International Recipes and Cooking Around the World

Char Siu

Char Siu (Chinese barbecue pork)

(Chinese barbecue pork)

Average: 3.9 (138 votes)

Originally from southeastern China, char siu (pronounced "char shoo") barbecue is now a favorite all over Asia. The name translates as "fork-roasted," and describes the method of hanging strips of marinated meat on forked skewers and roasting them in an oven or over an open fire.

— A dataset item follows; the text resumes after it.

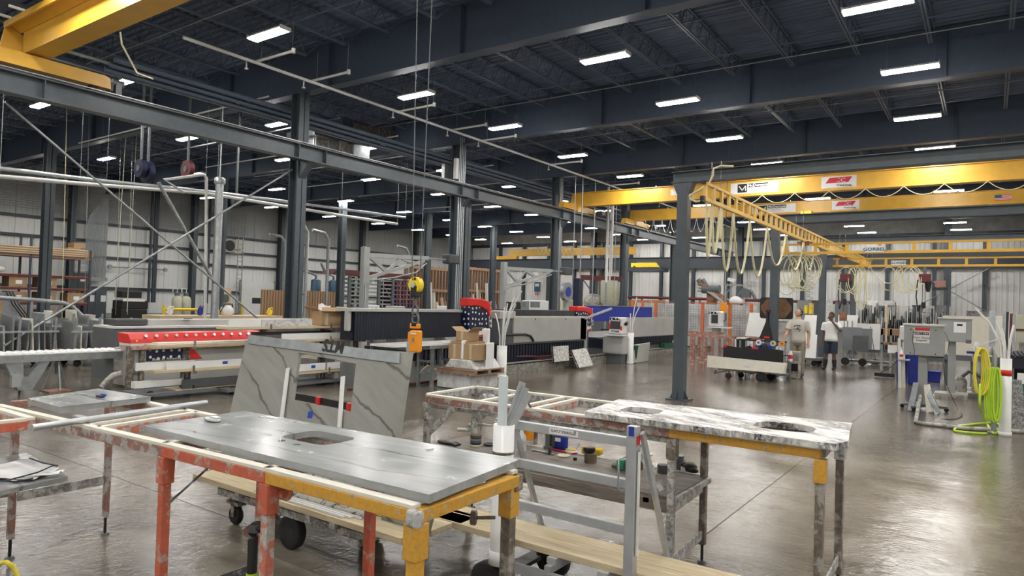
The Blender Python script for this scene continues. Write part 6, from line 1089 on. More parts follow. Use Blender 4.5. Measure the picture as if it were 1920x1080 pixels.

Char siu can refer to either the marinade itself or to the roast barbecue pork that is the most common char siu dish. As a sauce, char siu is versatile and has endless variations. Also spelled cha siew or chashao.

4 to 6 servings


  • Pork butt, boneless -- 2 to 3 pounds
  • Hoisin sauce -- 3/4 cup
  • Soy sauce -- 1/2 cup
  • Rice wine or dry sherry -- 1/2 cup
  • Honey -- 1/3 cup
  • Sugar -- 1 tablespoon


  1. Slice the pork butt into strips about 2 inches wide and 5 inches long.
  2. In a large bowl, mix together the hoisin, soy sauce, rice wine or sherry, honey and sugar. Toss the pork strips in the bowl to coat. Cover the bowl and set it in the refrigerator to le tthe meat marinate for at least 2 hours, preferably overnight.
  3. Preheat oven to 425°F. Add a rack to a roasting pan and fill the pan with water to come just below the rack. Wipe any excess marinade from the pork and line the strips up neatly in the roasting pan.
  4. Place the pan in the oven and roast for 10 minutes. Then reduce heat to 325°F and roast for another 30 to 40 minutes, turning and basting occasionally with the remaining marinade or with peanut or sesame oil.
  5. Slice the meat into bite-sized pieces and serve.

Char Siu Variations

  • Char Siu Bao (Chinese barbecue pork buns): Prepare the recipe above. Once the meat is finished cooking, set it aside to cool. Shred the cooled meat with your fingers and moisten with a little leftover marinade that you have boiled. Use the shredded char siu as a filling for Chinese steamed buns.
  • Meats: Instead of pork butt, use pork spareribs and grill over a charcoal fire. Or marinate a whole pork loin, and roast as you normally would a whole pork loin.
  • Char Siu Shrimp with Bacon: Butterfly about a pound of shrimp and marinate in char siu sauce for about 30 minutes. Wrap the shrimp with bacon and skewer it to hold it on. Grill the shrimp over hot coals until cooked through, 3 to 5 minutes.
  • Char Siu Marinade Variations and Additions:
    • Add 1 tablespoon minced garlic and/or 1 tablespoon minced ginger.
    • Add 2 teaspoons of Chinese 5-spice powder.
    • Substitute 1/2 cup pineapple juice for the hoisin sauce.
    • Substitute wet bean curd for the hoisin sauce (can be found in Asian markets).
    • Add 1 tablespoon of toasted sesame oil.
    • Add 1 tablespoon hot bean paste for a spicier marinade.
    • Substitute Japanese mirin (sweetened rice wine) for the sherry.
    • Many recipes add up to 2 tablespoons of red food coloring to give a deep red color. This is generally unnessary.
  • If you like, baste with honey during last 10 minutes to give the meat an attractive glaze.